И самый абсолютный, самый непримиримый идеалъ, не можетъ претендовать на немедленное утвержденіе его въ жизни и на вытѣсненіе всѣхъ тѣхъ относительныхъ цѣнностей, среди которыхъ живетъ человѣчество.
Это великолѣпно показалъ В. Соловьевъ въ «Оправданіи добра».
Требованіе осуществленія абсолютнаго идеала, не считаясь съ міромъ относительнаго и необходимыми уступками ему, заключаетъ въ себѣ неизбѣжное внутреннее противорѣчіе: «Въ самомъ существѣ
Или еще въ другомъ мѣстѣ: «Отрицать во имя безусловнаго нравственнаго идеала необходимыя общественныя условія нравственнаго прогресса, значитъ, во-первыхъ, вопреки логикѣ смѣшивать абсолютное и вѣчное достоинство осуществляемаго съ относительнымъ достоинствомъ степеней осуществленія, какъ временнаго процесса; во-вторыхъ, это означаетъ несерьезное отношеніе къ абсолютному идеалу, который безъ дѣйствительныхъ условій своего осуществленія сводится для человѣка къ пустословію; и, въ третьихъ, наконецъ, эта мнимо нравственная прямолинейность и непримиримость изобличаетъ отсутствіе самаго основного и элементарнаго нравственнаго побужденія — жалости, и именно жалости къ тѣмъ, кто ея болѣе всего требуетъ — къ малымъ симъ.
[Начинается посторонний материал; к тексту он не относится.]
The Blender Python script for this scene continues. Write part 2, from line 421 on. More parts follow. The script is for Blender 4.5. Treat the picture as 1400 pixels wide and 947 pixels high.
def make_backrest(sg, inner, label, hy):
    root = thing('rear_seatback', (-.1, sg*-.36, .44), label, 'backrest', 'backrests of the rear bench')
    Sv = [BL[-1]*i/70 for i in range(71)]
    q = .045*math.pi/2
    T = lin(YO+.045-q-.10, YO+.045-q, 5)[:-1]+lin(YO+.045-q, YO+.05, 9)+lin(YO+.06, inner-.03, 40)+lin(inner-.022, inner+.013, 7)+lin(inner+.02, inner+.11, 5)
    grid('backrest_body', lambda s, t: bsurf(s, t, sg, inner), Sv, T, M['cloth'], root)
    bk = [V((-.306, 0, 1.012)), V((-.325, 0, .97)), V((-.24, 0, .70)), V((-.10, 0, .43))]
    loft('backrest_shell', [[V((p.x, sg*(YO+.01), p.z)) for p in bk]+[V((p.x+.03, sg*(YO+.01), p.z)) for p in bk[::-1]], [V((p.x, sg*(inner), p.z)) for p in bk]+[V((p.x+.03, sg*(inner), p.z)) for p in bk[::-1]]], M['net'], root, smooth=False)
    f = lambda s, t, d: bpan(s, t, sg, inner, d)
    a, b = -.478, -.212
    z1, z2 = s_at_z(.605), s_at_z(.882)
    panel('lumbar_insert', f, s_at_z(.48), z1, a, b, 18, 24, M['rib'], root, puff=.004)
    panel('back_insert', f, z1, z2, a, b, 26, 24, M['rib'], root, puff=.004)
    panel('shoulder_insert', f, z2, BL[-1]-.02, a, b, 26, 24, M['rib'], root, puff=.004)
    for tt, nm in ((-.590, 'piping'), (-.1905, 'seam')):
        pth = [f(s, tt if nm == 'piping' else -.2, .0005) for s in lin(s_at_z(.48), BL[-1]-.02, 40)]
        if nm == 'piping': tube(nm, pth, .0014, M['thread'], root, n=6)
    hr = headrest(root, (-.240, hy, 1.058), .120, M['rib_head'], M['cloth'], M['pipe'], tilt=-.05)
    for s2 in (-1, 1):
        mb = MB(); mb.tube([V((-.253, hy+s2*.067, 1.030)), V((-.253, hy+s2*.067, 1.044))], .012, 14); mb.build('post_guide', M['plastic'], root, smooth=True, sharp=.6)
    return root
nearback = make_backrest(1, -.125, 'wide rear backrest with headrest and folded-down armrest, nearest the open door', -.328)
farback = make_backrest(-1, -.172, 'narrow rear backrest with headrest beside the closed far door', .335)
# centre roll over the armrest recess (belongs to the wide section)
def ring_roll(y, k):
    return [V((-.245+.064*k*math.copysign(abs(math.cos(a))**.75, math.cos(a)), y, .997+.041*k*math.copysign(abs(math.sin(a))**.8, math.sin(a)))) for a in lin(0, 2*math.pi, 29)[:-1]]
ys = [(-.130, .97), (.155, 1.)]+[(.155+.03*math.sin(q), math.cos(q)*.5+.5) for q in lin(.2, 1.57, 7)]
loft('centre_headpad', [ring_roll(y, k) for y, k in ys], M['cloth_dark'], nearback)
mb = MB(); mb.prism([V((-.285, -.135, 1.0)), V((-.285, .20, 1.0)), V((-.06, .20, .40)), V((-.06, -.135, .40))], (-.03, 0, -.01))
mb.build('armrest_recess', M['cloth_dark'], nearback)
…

Проповѣдь абсолютной морали съ отрицаніемъ всѣхъ морализующихъ учрежденій, возложеніе бременъ неудобоносимыхъ на слабыя и безпомощныя плечи средняго человѣчества — это есть дѣло и нелогичное, и не серьезное, и безнравственное».
Оставляя въ сторонѣ «жалость», какъ специфическій элементъ религіозно-философской системы Соловьева, мы должны признать доводы его въ защиту «относительныхъ степеней возвышенія» — неотразимыми и особенно для того міросозерцанія, которое утверждаетъ себя «боевымъ», по преимуществу, и которое болѣе всего отталкиваютъ уродства квіетизма.
Отказаться отъ признанія «низшихъ состояній», отъ постояннаго и непрерывнаго воплощенія своего «безусловнаго» въ неизбѣжно «относительныхъ» условіяхъ общественной среды — значило бы сознательно обречь себя на безплодіе, на невозможность общественнаго дѣйствія и тѣмъ самымъ признать тщету своихъ утвержденій. Идеалъ — какъ хорошо сказалъ одинъ писатель — есть всегда путь, то-есть переходъ отъ даннаго къ должному, который включаетъ, слѣдовательно, и дѣйствительность и идею.